Wednesday, April 29, 2015

Bonus Site: Chapel Brook to DAR Trail

My new guidebook Trail Running Western Massachusetts (click here to view the book's page on Amazon) profiles 51 of the best trail running sites in the region. It was a challenge to whittle the final list to be included in the book down to just 51 sites, and some sites that I really like had to be cut for a variety of reasons. There were even a couple of "deleted scenes" where a site profile had actually been written but the trail got cut in favor of including a different site. As promised earlier, I will be posting some of those sites here and linking to them from the book's Facebook page. Consider them "bonus sites" in addition to the ones included in the book.

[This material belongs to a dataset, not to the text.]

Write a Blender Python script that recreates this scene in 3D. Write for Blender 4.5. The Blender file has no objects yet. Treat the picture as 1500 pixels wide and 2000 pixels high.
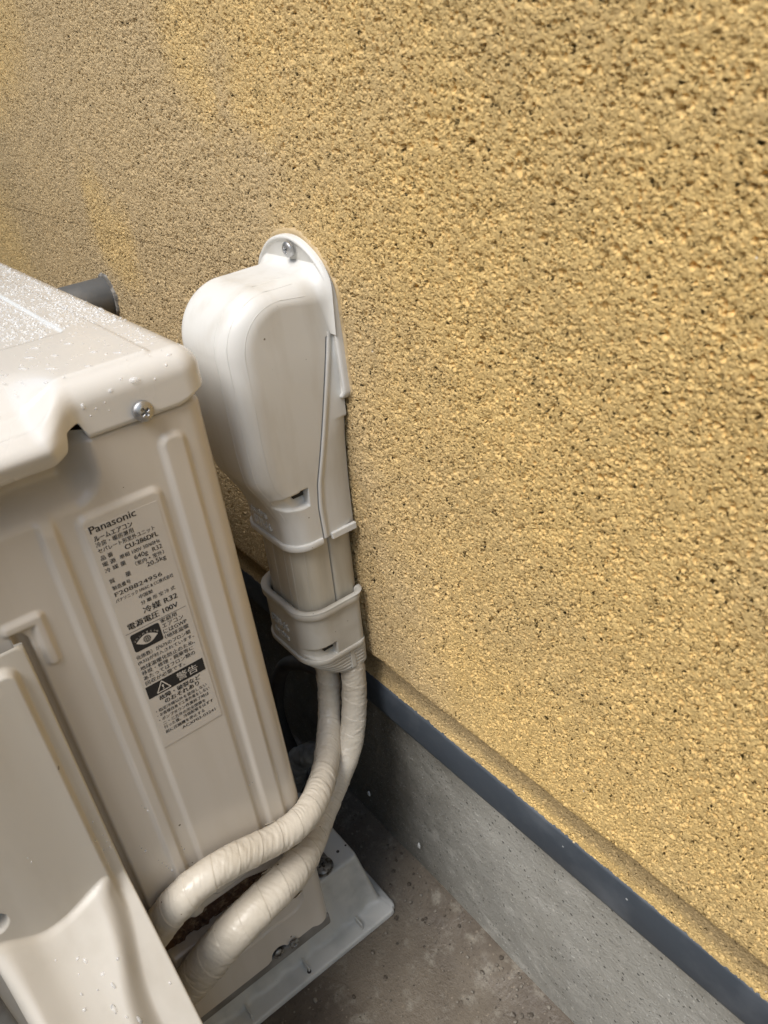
import bpy, bmesh, math, random
import numpy as np
from mathutils import Vector, Matrix
random.seed(7); rng = np.random.default_rng(7)
SC = bpy.context.scene
COL = SC.collection

# ------------------------------------------------------------------ camera, sky, sun, exposure
cd = bpy.data.cameras.new('camera'); cam = bpy.data.objects.new('camera', cd); COL.objects.link(cam)
SC.camera = cam
RT = Vector((0.6110, 0.7835, -0.1132)).normalized()
FW = Vector((-0.7120, 0.4815, -0.5111)).normalized()
UP = RT.cross(FW).normalized(); RT = FW.cross(UP)
M3 = Matrix((RT, UP, -FW)).transposed()
cam.matrix_world = Matrix.Translation((0.3778, -0.1468, 0.719)) @ M3.to_4x4()
cd.sensor_fit = 'VERTICAL'; cd.sensor_height = 36; cd.lens = 1536.6/2000*36
cd.clip_start = 0.02; cd.clip_end = 200
cd.dof.use_dof = True; cd.dof.focus_distance = 0.60; cd.dof.aperture_fstop = 16.0

W = bpy.data.worlds.new("World"); SC.world = W; W.use_nodes = True
SUN_EL, SUN_AZ = math.radians(58), math.radians(166)      # azimuth measured from +Y clockwise
nt = W.node_tree; bg = nt.nodes['Background']
sky = nt.nodes.new('ShaderNodeTexSky'); sky.sky_type = 'NISHITA'; sky.sun_disc = False
sky.sun_elevation = SUN_EL; sky.sun_rotation = SUN_AZ; sky.air_density = 1.6; sky.dust_density = 1.8; sky.ozone_density = 0.6
nt.links.new(sky.outputs[0], bg.inputs[0]); bg.inputs[1].default_value = 0.13
sl = bpy.data.lights.new('sun', 'SUN'); sun = bpy.data.objects.new('sun', sl); COL.objects.link(sun)
sl.energy = 2.55; sl.angle = math.radians(32); sl.color = (1, .985, .97)
sd = Vector((math.sin(SUN_AZ)*math.cos(SUN_EL), math.cos(SUN_AZ)*math.cos(SUN_EL), math.sin(SUN_EL)))
sun.rotation_euler = sd.to_track_quat('Z', 'Y').to_euler()
SC.view_settings.view_transform = 'Standard'; SC.view_settings.look = 'None'
SC.view_settings.exposure = 0.52; SC.view_settings.gamma = 1
SC.cycles.max_bounces = 10; SC.cycles.diffuse_bounces = 5; SC.cycles.use_denoising = True
SC.cycles.use_adaptive_sampling = False; SC.cycles.sample_clamp_indirect = 4
SC.cycles.caustics_refractive = False; SC.cycles.caustics_reflective = False

# ------------------------------------------------------------------ helpers
def sstep(a, b, x):
    t = np.clip((np.asarray(x, float)-a)/(b-a), 0, 1); return t*t*(3-2*t)

def link(name, me, mat=None, parent=None):
    o = bpy.data.objects.new(name, me); COL.objects.link(o)
    if mat: me.materials.append(mat)
    if parent: o.parent = parent
    return o

def mesh_from(name, verts, faces, mat=None, parent=None, smooth=True):
    me = bpy.data.meshes.new(name); me.from_pydata([tuple(v) for v in verts], [], faces); me.update()
    if smooth: me.polygons.foreach_set('use_smooth', [True]*len(me.polygons))
    return link(name, me, mat, parent)

def grid_mesh(name, Pn, mat=None, parent=None, wrap_u=False, flip=False, keep=None):
    """Pn: array (nu, nv, 3) -> smooth quad mesh"""
    nu, nv = Pn.shape[:2]
    idx = np.arange(nu*nv).reshape(nu, nv)
    a = idx if wrap_u else idx[:-1]; b = np.roll(idx, -1, 0) if wrap_u else idx[1:]
    q = np.stack([a[:, :-1], b[:, :-1], b[:, 1:], a[:, 1:]], -1).reshape(-1, 4)
    if keep is not None: q = q[keep(Pn.reshape(-1, 3)[q].mean(1))]
    if flip: q = q[:, ::-1]
    me = bpy.data.meshes.new(name)
    me.vertices.add(nu*nv); me.vertices.foreach_set('co', Pn.reshape(-1).astype(np.float32))
    n = len(q); me.loops.add(n*4); me.loops.foreach_set('vertex_index', q.reshape(-1).astype(np.int32))
    me.polygons.add(n); me.polygons.foreach_set('loop_start', np.arange(n, dtype=np.int32)*4)
    me.polygons.foreach_set('loop_total', np.full(n, 4, np.int32))
    me.update(calc_edges=True); me.validate()
    me.polygons.foreach_set('use_smooth', [True]*len(me.polygons))
    return link(name, me, mat, parent)

def bev_box(name, c, s, mat, parent=None, bevel=.001, rot=None):
    bm = bmesh.new(); bmesh.ops.create_cube(bm, size=1)
    for v in bm.verts: v.co = Vector((v.co.x*s[0], v.co.y*s[1], v.co.z*s[2]))
    if bevel: bmesh.ops.bevel(bm, geom=bm.edges[:], offset=bevel, segments=3, profile=.5, affect='EDGES')
    me = bpy.data.meshes.new(name); bm.to_mesh(me); bm.free()
    if rot is not None: me.transform(rot)
    me.transform(Matrix.Translation(c))
    for p in me.polygons: p.use_smooth = False
    return link(name, me, mat, parent)

def catmull(pts, n):
    p = np.array(pts, float); p = np.vstack([2*p[0]-p[1], p, 2*p[-1]-p[-2]])
    out = []
    m = len(p)-3
    for t in np.linspace(0, m-1e-6, n):
        i = int(t); u = t-i; a, b, c, d = p[i:i+4]
        out.append(.5*((2*b)+(-a+c)*u+(2*a-5*b+4*c-d)*u*u+(-a+3*b-3*c+d)*u**3))
    return np.array(out)

def smooth1d(a, k):
    for _ in range(k):
        b = a.copy(); b[1:-1] = .25*a[:-2]+.5*a[1:-1]+.25*a[2:]; a = b
    return a

def frames(c):
    t = np.gradient(c, axis=0); t /= np.linalg.norm(t, axis=1)[:, None]
    u = np.cross(t[0], [0, 0, 1.]);
    if np.linalg.norm(u) < .1: u = np.cross(t[0], [1., 0, 0])
    U = []
    for i in range(len(c)):
        u = u-t[i]*np.dot(u, t[i]); u /= np.linalg.norm(u); U.append(u.copy())
    U = np.array(U); return t, U, np.cross(t, U)

def tube(name, pts, radii, mat, parent=None, n=80, m=20, disp=None, cap=True):
    c = catmull(pts, n)
    r = np.interp(np.linspace(0, 1, n), np.linspace(0, 1, len(radii)), radii) if hasattr(radii, '__len__') else np.full(n, radii)
    t, U, V = frames(c)
    s = np.concatenate([[0], np.cumsum(np.linalg.norm(np.diff(c, axis=0), axis=1))])
    a = np.linspace(0, 2*np.pi, m, endpoint=False)
    R_ = np.repeat(r[:, None], m, 1)
    if disp is not None: R_ = R_+disp(s[:, None], a[None, :], r[:, None])
    Pn = c[:, None]+U[:, None]*(R_*np.cos(a))[..., None]+V[:, None]*(R_*np.sin(a))[..., None]
    Pn = np.transpose(Pn, (1, 0, 2))
    if cap:
        Pn = np.concatenate([np.repeat(c[None, :1], m, 0), Pn, np.repeat(c[None, -1:], m, 0)], 1)
    return grid_mesh(name, Pn, mat, parent, wrap_u=True, flip=True)

def tag(o, label, cat, group=None):
    o['label'] = label; o['category'] = cat
    if group: o['group'] = group
    return o

def empty(name, loc=(0, 0, 0)):
    o = bpy.data.objects.new(name, None); o.empty_display_size = .05; o.location = loc; COL.objects.link(o); return o

def child(o, parent):
    """parent keeping world coordinates (meshes are built in world space)"""
    o.parent = parent; o.matrix_parent_inverse = Matrix.Translation(-Vector(parent_loc(parent))); return o
def parent_loc(p):
    v = Vector(p.location)
    return v

def sdf_rr(x, y, x0, x1, y0, y1, r):
    cx, cy = (x0+x1)/2, (y0+y1)/2; hx, hy = (x1-x0)/2-r, (y1-y0)/2-r
    qx, qy = np.abs(x-cx)-hx, np.abs(y-cy)-hy
    return np.hypot(np.maximum(qx, 0), np.maximum(qy, 0))+np.minimum(np.maximum(qx, qy), 0)-r

def vnoise(x, y, seed=0):
    """cheap smooth value noise on arrays"""
    xi, yi = np.floor(x).astype(int), np.floor(y).astype(int); fx, fy = x-xi, y-yi
    fx = fx*fx*(3-2*fx); fy = fy*fy*(3-2*fy)
    def h(a, b):
        n = np.sin(a*127.1+b*311.7+seed*74.7)*43758.5453; return n-np.floor(n)
    return (h(xi, yi)*(1-fx)+h(xi+1, yi)*fx)*(1-fy)+(h(xi, yi+1)*(1-fx)+h(xi+1, yi+1)*fx)*fy

# ------------------------------------------------------------------ materials
def mat(name, color, rough=.5, metallic=0, spec=.5, coat=0, bump=None, var=None, rvar=None):
    m = bpy.data.materials.new(name); m.use_nodes = True
    N = m.node_tree.nodes; L = m.node_tree.links; b = N['Principled BSDF']
    b.inputs['Base Color'].default_value = (*color, 1); b.inputs['Roughness'].default_value = rough
    b.inputs['Metallic'].default_value = metallic; b.inputs['Specular IOR Level'].default_value = spec
    b.inputs['Coat Weight'].default_value = coat
    tc = N.new('ShaderNodeTexCoord')
    if var:  # (scale, detail, color2, lo, hi)
        n = N.new('ShaderNodeTexNoise'); n.inputs['Scale'].default_value = var[0]; n.inputs['Detail'].default_value = var[1]
        if len(var) > 5:
            mp = N.new('ShaderNodeMapping'); mp.inputs['Scale'].default_value = (1, 1, var[5]); L.new(tc.outputs['Object'], mp.inputs[0]); L.new(mp.outputs[0], n.inputs['Vector'])
        else: L.new(tc.outputs['Object'], n.inputs['Vector'])
        r = N.new('ShaderNodeMapRange'); r.inputs[1].default_value = var[3]; r.inputs[2].default_value = var[4]
        L.new(n.outputs[0], r.inputs[0])
        x = N.new('ShaderNodeMix'); x.data_type = 'RGBA'
        x.inputs[6].default_value = (*color, 1); x.inputs[7].default_value = (*var[2], 1)
        L.new(r.outputs[0], x.inputs[0]); L.new(x.outputs[2], b.inputs['Base Color'])
    if rvar:  # (scale, lo, hi)
        n = N.new('ShaderNodeTexNoise'); n.inputs['Scale'].default_value = rvar[0]; n.inputs['Detail'].default_value = 4
        L.new(tc.outputs['Object'], n.inputs['Vector'])
        r = N.new('ShaderNodeMapRange'); r.inputs[3].default_value = rvar[1]; r.inputs[4].default_value = rvar[2]
        r.inputs[1].default_value = .35; r.inputs[2].default_value = .65
        L.new(n.outputs[0], r.inputs[0]); L.new(r.outputs[0], b.inputs['Roughness'])
    if bump:  # (scale, distance)
        n = N.new('ShaderNodeTexNoise'); n.inputs['Scale'].default_value = bump[0]; n.inputs['Detail'].default_value = 3
        L.new(tc.outputs['Object'], n.inputs['Vector'])
        bp = N.new('ShaderNodeBump'); bp.inputs['Distance'].default_value = bump[1]; bp.inputs['Strength'].default_value = 1
        L.new(n.outputs[0], bp.inputs['Height']); L.new(bp.outputs[0], b.inputs['Normal'])
    return m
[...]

In this case, the trail profiled is a relatively little traveled local favorite. Located just a ways up the road from where we live, it is very fun to run and we like to run it often. I've actually written about it on this blog before here. The reason it got cut from the book was that the two sites it connects did get included, and there were just too many profiles lumped into one part of the region. Anyway, end of blathery introduction. Enjoy! 

Chapel Brook to DAR Trail

Distance: 4–6 miles, with several options for more at either end
Difficulty rating: Moderate
Trail style: Out-and-back
Trail type: Singletrack
Towns: Ashfield / Goshen

This 3-mile trail connects The Trustees of Reservations’ (TTOR’s) Chapel Brook Reservation in Ashfield to the to D.A.R. State Forest in Goshen. Roaming across a variety of terrain types, it’s interesting both geographically and ecologically. As an out-and-back run it makes for a greater medium-intensity workout on its own, and has several potential turn-around spots for shorter workouts as well as an option to make a longer loop out of it at the far end. At present, the trail is saddled with the rather unwieldy official name of "Chapel Brook Reservation to DAR State Forest Trail," which is shortened slightly here for ease of use. Conceived as a way to link trail networks on two larger conservation properties, it was created as a collaboration by the Town of Ashfield, TTOR, and the Franklin Land Trust. The trail passes by several rustic wooden benches, crosses a couple of scenic streams, skirts a pond, and comes close to two old stone foundations. It's all very runnable, and it’s a real pleasure to run on this trail. It can be combined with a five-mile out-and-back on the Two Bridges Trail (see Site 25: Two Bridges Trail on p. 107 of Trail Running Western Massachusetts) for an 11-mile run with a water stop back at your vehicle in the middle. It can also be combined with a  roughly 2-mile loop (the Moose Run Trail) at its western end at D.A.R. State Forest. Larger loops at D.A.R. are possible too, any of which would make for a very nice long, scenic, and fun trail run (see D.A.R. State Forest on p. 103 of Trail Running Western Massachusetts).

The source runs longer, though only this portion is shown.